Somewhere around 1915, as he finalized his Theory of Special Relativity, Albert Einstein established the idea of “spacetime.” He melded what we perceive as the three-dimensional world and the one dimension of time into a single construct. Aside from solving some pretty complex head-scratchers and spawning many more of its own, this concept helped explain how and why two people’s perception of the same event vary if they are traveling at different speeds and trajectories.
As Glenn and I travel through our own slice of spacetime, we notice some psychological parallels to this concept.
How we interact with our world has changed in notable ways relative to our prior, more rooted existence. Most notable is how we perceive time and and how we spend it.
On the road, we stay no more than a week in a given place. Whether a specific destination in its own right like Zion National Park or simply a way station en route to one like our stay on BLM land near Jacob’s Chair, we know that we are likely there for the last time in our lives. That knowledge creates a sense of urgency to get out and explore the space.
Glenn and I do love our quiet time. Contrary to whatever our current path suggests, we are homebodies through and through. In the absence of other factors, we would be perfectly content puttering around camp or cocooning inside Libbie indefinitely. Yet the knowledge that, if we want to discover the place we’re in at all, we must do it now is a powerful motivator.
This idea is the driving force that shifts us out of our hermit’s inertia and into the frenzied momentum of explorers.
I realized this singular sense of urgency – a kind of existential FOMO – was lacking in our lives previously. Kids feel this instinctively, but we outgrow it.
Time seems to speed up as we take the space around us for granted.
Like most people living in one place, our perception of the passage of time was muted by the effects of routine. Our ability to attend to life’s details is not infinite, after all.
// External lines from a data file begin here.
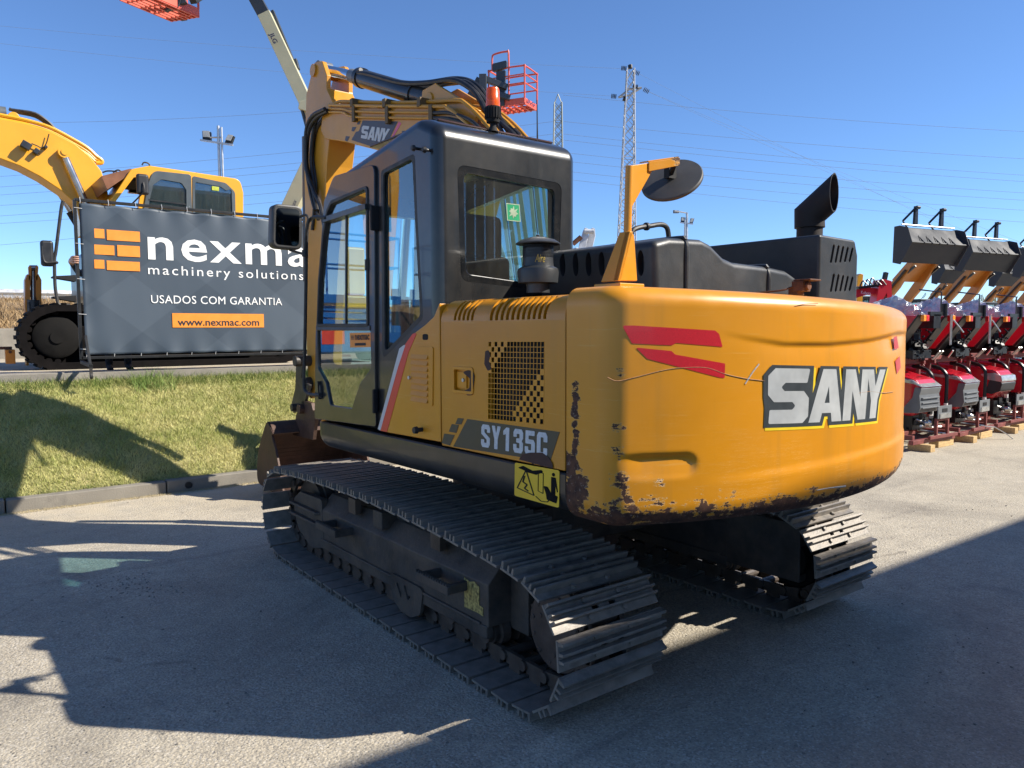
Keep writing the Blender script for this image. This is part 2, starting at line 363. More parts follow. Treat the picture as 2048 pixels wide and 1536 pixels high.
# ================================================================== setting: yard, kerb, bank, upper yard
def asphalt():
    m = Mt('gravelly asphalt'); x, y, z = m.xyz()
    a = m.noise(.9, 5, .6); b = m.noise(6, 6, .7); g = m.voro(75); g2 = m.voro(120, 'F1', 'Color')
    base = m.mix(m.ramp(a, .35, .65), (.42, .37, .285), (.54, .48, .37))
    base = m.mix(m.ramp(b, .35, .7, 0, .6), base, (.31, .275, .22))
    sep = _n(m.t, 'ShaderNodeSeparateColor'); m.L(g2, sep.inputs[0])
    base = m.mix(m.ramp(sep.outputs[0], .3, .9, 0, .5), base, (.15, .143, .135))
    base = m.mix(m.ramp(sep.outputs[1], .78, .96, 0, .5), base, (.62, .58, .51))
    st = m.noise(1.7, 7, .7); base = m.mix(m.ramp(st, .58, .72, 0, .45), base, (.12, .11, .10))
    big = m.noise(.35, 6, .65, None, 1.5); base = m.mix(m.ramp(big, .5, .66, 0, .5), base, (.205, .185, .155))
    tyre = m.noise(1.1, 6, .7, (.25, 3.2, 1)); base = m.mix(m.ramp(tyre, .58, .7, 0, .4), base, (.15, .138, .12))
    oil = m.math('MULTIPLY', m.ramp(m.voro(.55), .10, .22, 1, 0), m.ramp(m.noise(7, 6, .7), .35, .6)); base = m.mix(m.math('MULTIPLY', oil, .5), base, (.10, .09, .08))
    ck = m.ramp(m.math('ADD', m.voro(.42, 'DISTANCE_TO_EDGE'), m.math('MULTIPLY', m.math('SUBTRACT', m.noise(5, 6, .75), .5), .05)), .0, .006, 1, 0); base = m.mix(m.math('MULTIPLY', ck, m.ramp(m.noise(.5, 3), .5, .6, 0, .35)), base, (.08, .07, .06))
    sand = m.math('MULTIPLY', m.ramp(y, 2.4, 4.4), m.ramp(m.noise(2.5, 6, .7), .3, .6)); base = m.mix(m.math('MULTIPLY', sand, .8), base, (.50, .43, .31))
    sand2 = m.math('MULTIPLY', m.ramp(x, 2.6, 6.0), m.ramp(m.noise(1.2, 6, .7), .3, .6)); base = m.mix(m.math('MULTIPLY', sand2, .5), base, (.47, .415, .315))
    m.col(base); m.set(.92, 0, 0, .3)
    m.bump(m.math('ADD', m.math('MULTIPLY', g, -1.0), m.math('MULTIPLY', m.noise(60, 5, .7), 1.6)), .5, .010); return m.m
MT['asphalt'] = asphalt()
def bound(y0, y1, x0=-400, x1=400): return [(x0, y0, 0), (x1, y0, 0), (x1, y1, 0), (x0, y1, 0)]
g = MB(); g.add([(-600, -600, -.004), (600, -600, -.004), (600, 900, -.004), (-600, 900, -.004)], [(0, 1, 2, 3)])
tag(g.build('ground', M_('far dry ground', (.20, .17, .11), .95, 0, .3, .05, 0), smooth=0), kind='structure')
g = MB(); g.add([(-60, -40, 0), (70, -40, 0), (70, 4.5, 0), (-60, 4.5, 0)], [(0, 1, 2, 3)])
g.add([(3.2, 4.5, 0), (70, 4.5, 0), (70, 42, 0), (3.2, 42, 0)], [(0, 1, 2, 3)])
tag(g.build('yard', 'asphalt', smooth=0), kind='structure')
KY0, KY1, KZ = 4.50, 4.64, .135
def concrete(name, c): return M_(name, c, .9, 0, .3, 5, .4, 70, 0, ((.10, .09, .075), .6, 2.5))
MT['kerb'] = concrete('grey kerb concrete', (.22, .20, .165)); MT['conc'] = concrete('weathered wall concrete', (.25, .23, .195))
XE = 2.6                                                          # the bank ends behind the machine
kb = MB(); x = -14.3
while x < XE:
    kb.bb((x+.006, KY0, -.05), (x+1.43, KY1, KZ+random.uniform(-.006, .006))); x += 1.436
kb.bb((XE, KY0, -.05), (XE+.14, 12, KZ))
tag(kb.build('kerb', 'kerb', bev=.012), kind='structure')
# drain pipe mouth in the kerb
pp = gnd(377, 968, .07); p = wpl(377, 970, 1, KY0); d = MB(); d.lathe([(.038, 0), (.038, .02), (.030, .02), (.030, .004), (.0005, .004)], (p[0], KY0+.003, p[2]), (0, -1, 0), 20)
tag(d.build('drain_pipe', 'rubber', smooth=30), 'short black drain pipe end poking out of the kerb face', 'pipe')
WY, WZ = 6.20, 1.25                                               # foot and top of the low wall
BZ1 = 1.13
def bank_z(x, y):
    t = min(1, max(0, (y-KY1)/(WY-KY1))); z = KZ-.02+(BZ1-KZ+.02)*(t**.82)
    return z+.035*math.sin(x*1.7+y*2.1)*math.sin(t*math.pi)+.02*math.sin(x*4.3-y*3.7)*math.sin(t*math.pi)
bk = MB(); bk.grid(lambda u, v: (-14+u*(14+XE), KY1-.01+v*(WY+.05-KY1), bank_z(-14+u*(14+XE), KY1-.01+v*(WY+.05-KY1))), 220, 30)
def turf():
    m = Mt('bank turf'); n = m.noise(3, 7, .7); k = m.mix(m.ramp(n, .3, .7), (.16, .18, .045), (.40, .34, .16)); m.col(k); m.set(.95)
    m.bump(m.noise(70, 4), .8, .02); return m.m
tag(bk.build('grass_bank', turf(), smooth=60), kind='structure')
def grass_mat(name, c0, c1):
    m = Mt(name); n = m.noise(2.6, 6, .7); n2 = m.noise(45, 2)
    f = m.math('ADD', m.math('MULTIPLY', m.ramp(n, .33, .67), .62), m.math('MULTIPLY', m.ramp(n2, .3, .7), .38)); m.col(m.mix(f, c0, c1)); m.set(.6, 0, 0, .25)
    return m.m
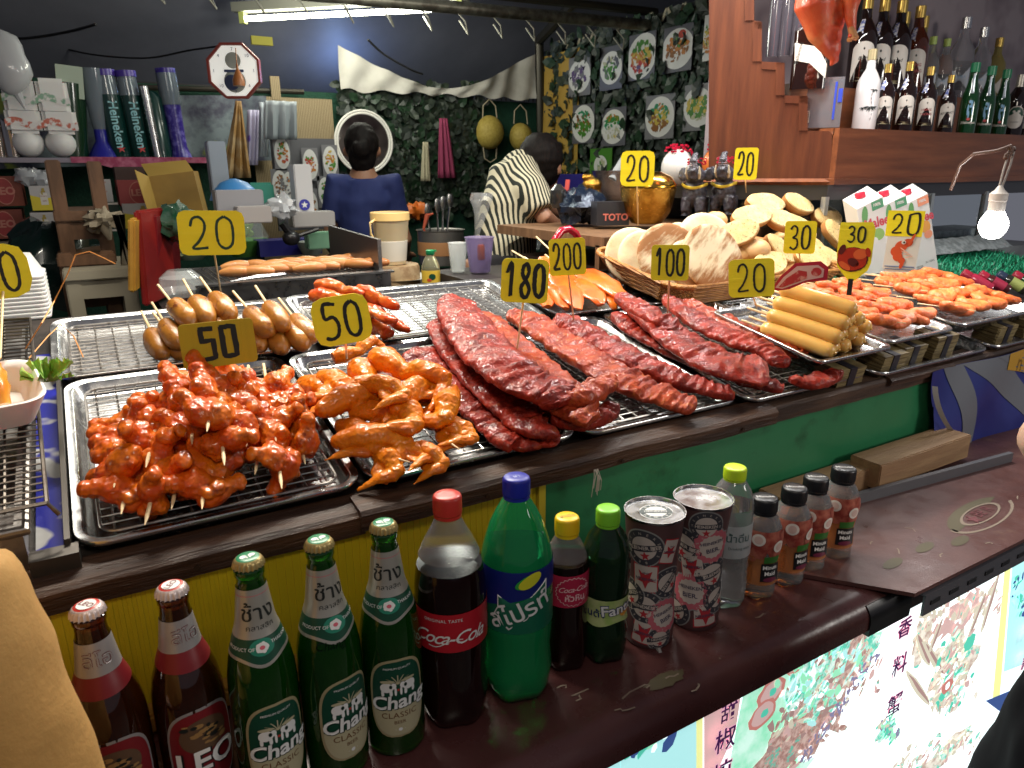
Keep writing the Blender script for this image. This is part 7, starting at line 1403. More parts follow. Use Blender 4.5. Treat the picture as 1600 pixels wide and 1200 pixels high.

We become absorbed in the varied, relative “urgencies” of day-to-day existence. Those groceries won’t shop for themselves, that work project is due tomorrow, the lawn is overdue for mowing, that leaky faucet still needs fixing, the kids need help with their homework, there’s a new bingeworthy show that we have to see, and (ugh) the cat just barfed on the rug … again.
On and on the list goes.
Meanwhile, our plans to go on that special hike, to learn guitar, to try woodworking, to write that book, to keep bees, to meet a new face, and so on will just have to wait. After all, we’re just barely able to keep up with the daily routine of our lives. Once the kids are older, or when things settle down at work, or once there’s a little more money in the bank, we’ll definitely get to those things we’ve been putting off.
When you’re stuck in one place, its related overhead can overshadow the inexorable truth that the time allotted on your existential clock is tick-tocking away.
Like the inverse to Vonnegut’s bewildered Billy Pilgrim who discovers he has come unstuck in time, we find we have come unstuck in space – freed from the drag and friction of its related mundanities.
Instead, we glide unimpeded along our unknown trajectory through spacetime knowing we will never ever be in this exact space and time again.
The effect is quite jarring.
Our desire for the known quantity and comfort of routine is challenged every day. On the road, we check to remind ourselves how many days we have left in our current location. We make decisions, tradeoffs about what we can and can’t do in the time allotted. We learn that we can move too fast, that our psyches need roughly one day of rest for every day of adventure lest we begin to feel frayed around the edges.
We read more.
We watch less television – even though, in the remote locations we find ourselves, it’s weird to have such easy access to programs we love.
We cook more.
We eat less.
We use far, far less water even as we bathe just as often as before – actually more, thanks to the proximity of so much clinging dirt and dust.
We plan calls with loved ones to keep in touch, when before those things happened with less thought and, if we’re honest, less frequency.
We wonder more.
We reflect more, spending time to observe and to record in this public medium how we’re feeling during this grand moveable life experiment we’ve constructed.
All this prompts a question: When we do settle into our Haven (wherever that happens to be) will we also settle into new versions of our old routines?
Our hypothesis: We think not – at least in terms of being unconscious of the time and the opportunity we let pass us by.
If nothing else, our experiment continues to prove that our choice to live a life by design is right for us. We choose how we interact with both space and time, if only be to more aware of their connection to each other and to ourselves.